Posted: Thu Oct 20, 2005 1:04 pm    Post subject: Re: "pragmatic" vs "practical" Reply with quote

Odysseus wrote:
Quote:
dayzman@hotmail.com wrote:

What is the difference in meaning between "pragmatic" and "practical"?
For example, "a pragmatic approach" vs "a practical approach". A lot of
dictionaries seem to imply "pragmatic" and "practical" are synonyms.

Describing "approach" I don't perceive any difference between them.
But my sense is that "pragmatic" is somewhat narrower in scope,
applying most properly to a methodology, philosophy, or general
attitude -- an "approach" in other words -- while "practical" would
be a better choice concerning actual applications or results, as when
modifying e.g. "implementation", "achievement", or "skill".

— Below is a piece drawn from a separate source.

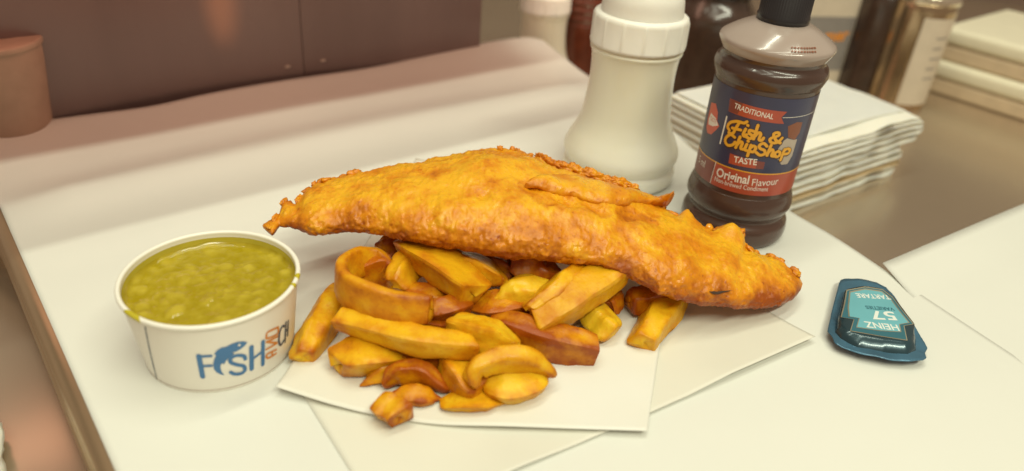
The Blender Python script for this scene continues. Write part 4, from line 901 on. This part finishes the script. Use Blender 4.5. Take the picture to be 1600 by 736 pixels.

Pragmatism is a psychological approach to a problem. Such as:


By default Democracy is a waste of breath, whoever you vote for a
politician will get in. A pragmatist would just get on with things.

Whereas a practical approach connotes an engineering point of view such
as:

A good practical approach to get rid of a bad politician would be to
blow all the bastards up. This makes Guy Fawkes one of the best
politicians we never had.

So I suppose we just celebrate his engineering skills pragmatically?